A wind farm in Bulgaria

A wind farm in Bulgaria

Bulgaria’s wind industry has criticised the country’s government after a row over renewable energy payments left three major power distributors facing the possible loss of their operating licences.

Officials have started procedures to suspend the licenses of CEZ, the biggest Czech utility, Austria's EVN AG (EVN) and Prague-based Energo-Pro, over a dispute between the three and the National Electricity Company (NEK), the state-owned company that controls Bulgaria’s generation and transmission infrastructure.

The dispute relates to 347.6m lev ($247m) that the three are claimed to owe NEK following a series of changes to the process for processing renewable power generation payments. The trio have yet to formally  respond to the move to suspend them.

The Bulgarian Wind Energy Association (BGWEA) criticised the government for its failure to get a grip of the country’s power sector.

“Because the energy system still suffers a financial deficit, (state regulator) SEWRC is most probably applying pressure to the end suppliers through the procedure for revocation of licenses,” says BGWEA representative Bilyana Lozanova.

“Our observation is that instead of facilitating needed reforms in the sector, the state institutions are applying policies that transfer the problems from one participant in the sector to another – from state companies to private investors,” she adds.

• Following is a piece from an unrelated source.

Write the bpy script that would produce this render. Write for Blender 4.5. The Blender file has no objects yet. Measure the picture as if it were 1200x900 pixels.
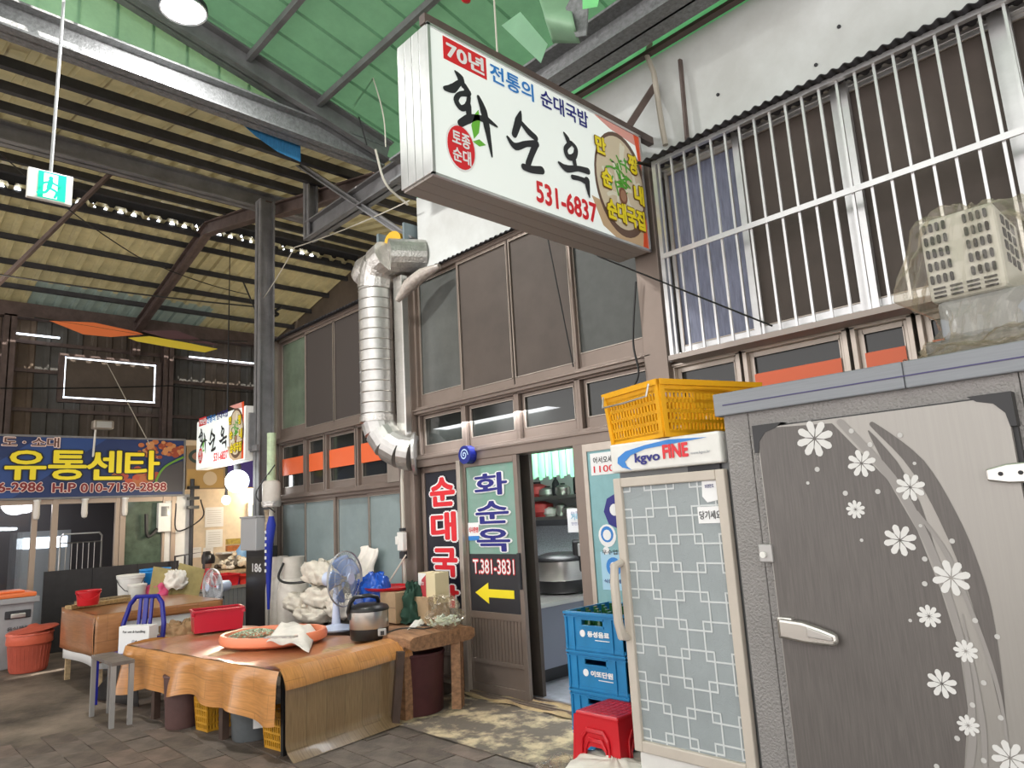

“In our opinion, the reforms in the energy sector in Bulgaria should be based on adequate regulatory processes, expert analysis, and dialogue with stakeholders and transparency in decision making. The current processes in the sector show lack of dialogue, lack of transparency, and sham reform measures that only exacerbate the problems rather than solve them.”

Wind accounts for 5% of total generating capacity and there is a mid-term potential for more than 3GW, according to last year’s EWEA Emerging European Wind Power Markets report.

In the past two years however, the legal framework has significantly worsened with retroactive changes to feed-in tariffs and the implementation of a grid-access levy discriminating against wind power producers, adds the report.

Bulgaria has to meet a binding target of 16% renewable energy in gross consumption by 2020 and its National Renewable Energy Action Plan (NREAP) requires 20.6% renewable energy in electricity consumption to meet the target.